'''

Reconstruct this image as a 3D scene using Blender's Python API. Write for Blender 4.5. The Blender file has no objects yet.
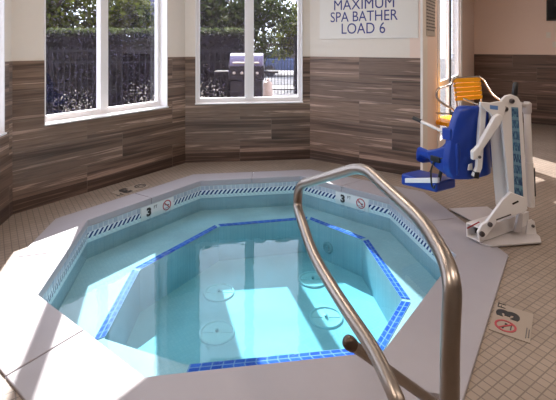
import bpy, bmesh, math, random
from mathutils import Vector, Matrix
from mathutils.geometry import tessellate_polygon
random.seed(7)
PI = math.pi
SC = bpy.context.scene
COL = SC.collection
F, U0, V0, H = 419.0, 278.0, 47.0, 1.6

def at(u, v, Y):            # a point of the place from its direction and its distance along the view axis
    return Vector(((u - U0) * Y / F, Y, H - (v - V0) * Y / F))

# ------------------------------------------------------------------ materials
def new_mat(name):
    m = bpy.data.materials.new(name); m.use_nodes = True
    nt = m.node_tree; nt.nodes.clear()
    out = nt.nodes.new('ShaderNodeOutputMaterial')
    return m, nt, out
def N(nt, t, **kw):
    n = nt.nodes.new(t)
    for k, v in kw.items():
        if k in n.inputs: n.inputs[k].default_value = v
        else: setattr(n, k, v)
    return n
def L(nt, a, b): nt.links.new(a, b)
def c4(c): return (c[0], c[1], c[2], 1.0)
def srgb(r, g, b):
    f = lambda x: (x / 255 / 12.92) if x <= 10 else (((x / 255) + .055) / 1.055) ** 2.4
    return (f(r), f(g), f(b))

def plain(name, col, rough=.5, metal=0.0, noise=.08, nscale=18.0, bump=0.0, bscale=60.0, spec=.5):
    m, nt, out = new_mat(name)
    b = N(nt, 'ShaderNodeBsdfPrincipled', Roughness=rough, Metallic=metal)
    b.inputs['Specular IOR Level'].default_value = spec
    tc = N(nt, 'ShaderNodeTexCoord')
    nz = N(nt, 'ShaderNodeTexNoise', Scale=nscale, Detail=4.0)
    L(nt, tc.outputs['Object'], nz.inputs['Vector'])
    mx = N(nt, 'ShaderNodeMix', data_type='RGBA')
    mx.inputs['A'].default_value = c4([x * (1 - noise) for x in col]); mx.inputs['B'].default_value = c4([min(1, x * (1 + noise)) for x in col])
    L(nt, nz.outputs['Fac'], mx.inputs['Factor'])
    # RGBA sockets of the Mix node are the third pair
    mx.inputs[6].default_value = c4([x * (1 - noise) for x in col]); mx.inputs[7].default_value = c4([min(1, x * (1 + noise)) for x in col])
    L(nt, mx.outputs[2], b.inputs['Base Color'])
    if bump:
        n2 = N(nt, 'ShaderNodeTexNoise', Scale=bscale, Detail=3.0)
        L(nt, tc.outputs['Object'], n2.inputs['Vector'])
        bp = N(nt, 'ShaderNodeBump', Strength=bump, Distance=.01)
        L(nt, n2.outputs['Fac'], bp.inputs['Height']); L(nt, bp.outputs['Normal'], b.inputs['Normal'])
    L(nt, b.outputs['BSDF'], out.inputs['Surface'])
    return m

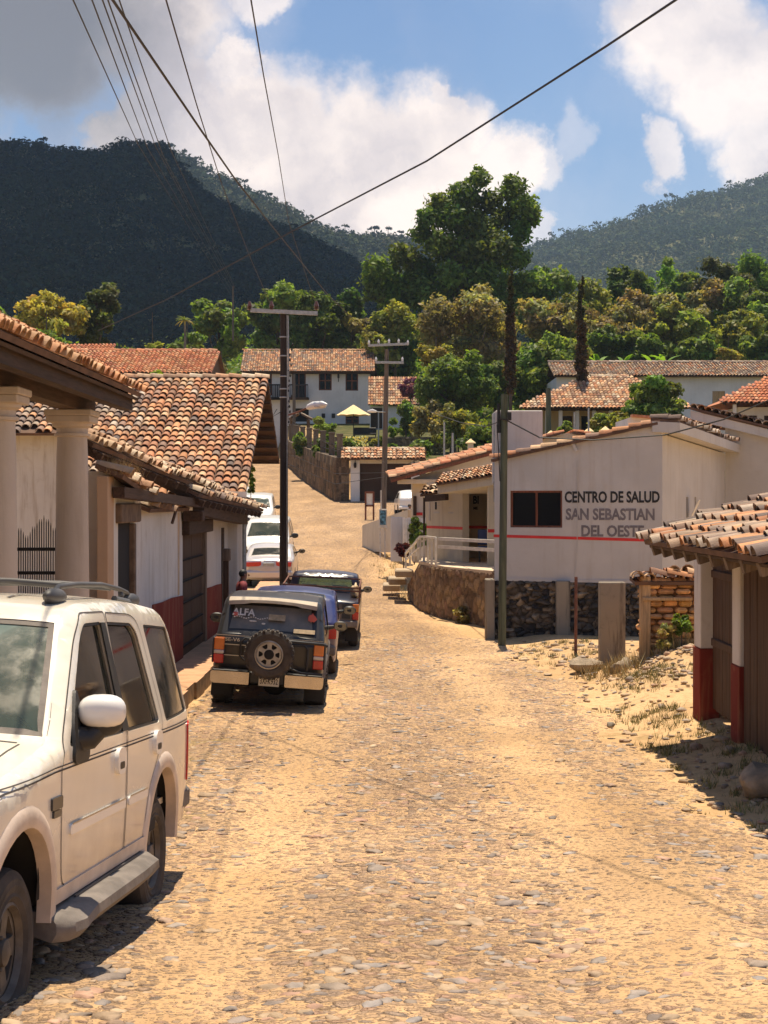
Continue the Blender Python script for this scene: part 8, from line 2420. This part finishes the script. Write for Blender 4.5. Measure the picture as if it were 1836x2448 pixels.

'''

■ **Exercise objective**:
Omit every picture, and otherwise quote the entries exactly.

■ **Written response**:
Reconstruct this image as a 3D scene using Blender's Python API. Write for Blender 4.5. The Blender file has no objects yet.
import bpy, bmesh, math, random
from mathutils import Vector, Matrix
from mathutils.geometry import tessellate_polygon
random.seed(7)
PI = math.pi
SC = bpy.context.scene
COL = SC.collection
F, U0, V0, H = 419.0, 278.0, 47.0, 1.6

def at(u, v, Y):            # a point of the place from its direction and its distance along the view axis
    return Vector(((u - U0) * Y / F, Y, H - (v - V0) * Y / F))

# ------------------------------------------------------------------ materials
def new_mat(name):
    m = bpy.data.materials.new(name); m.use_nodes = True
    nt = m.node_tree; nt.nodes.clear()
    out = nt.nodes.new('ShaderNodeOutputMaterial')
    return m, nt, out
def N(nt, t, **kw):
    n = nt.nodes.new(t)
    for k, v in kw.items():
        if k in n.inputs: n.inputs[k].default_value = v
        else: setattr(n, k, v)
    return n
def L(nt, a, b): nt.links.new(a, b)
def c4(c): return (c[0], c[1], c[2], 1.0)
def srgb(r, g, b):
    f = lambda x: (x / 255 / 12.92) if x <= 10 else (((x / 255) + .055) / 1.055) ** 2.4
    return (f(r), f(g), f(b))

def plain(name, col, rough=.5, metal=0.0, noise=.08, nscale=18.0, bump=0.0, bscale=60.0, spec=.5):
    m, nt, out = new_mat(name)
    b = N(nt, 'ShaderNodeBsdfPrincipled', Roughness=rough, Metallic=metal)
    b.inputs['Specular IOR Level'].default_value = spec
    tc = N(nt, 'ShaderNodeTexCoord')
    nz = N(nt, 'ShaderNodeTexNoise', Scale=nscale, Detail=4.0)
    L(nt, tc.outputs['Object'], nz.inputs['Vector'])
    mx = N(nt, 'ShaderNodeMix', data_type='RGBA')
    mx.inputs['A'].default_value = c4([x * (1 - noise) for x in col]); mx.inputs['B'].default_value = c4([min(1, x * (1 + noise)) for x in col])
    L(nt, nz.outputs['Fac'], mx.inputs['Factor'])
    # RGBA sockets of the Mix node are the third pair
    mx.inputs[6].default_value = c4([x * (1 - noise) for x in col]); mx.inputs[7].default_value = c4([min(1, x * (1 + noise)) for x in col])
    L(nt, mx.outputs[2], b.inputs['Base Color'])
    if bump:
        n2 = N(nt, 'ShaderNodeTexNoise', Scale=bscale, Detail=3.0)
        L(nt, tc.outputs['Object'], n2.inputs['Vector'])
        bp = N(nt, 'ShaderNodeBump', Strength=bump, Distance=.01)
        L(nt, n2.outputs['Fac'], bp.inputs['Height']); L(nt, bp.outputs['Normal'], b.inputs['Normal'])
    L(nt, b.outputs['BSDF'], out.inputs['Surface'])
    return m

Continue the Blender Python script for this scene: part 8, from line 2420. This part finishes the script. Write for Blender 4.5. Measure the picture as if it were 1836x2448 pixels.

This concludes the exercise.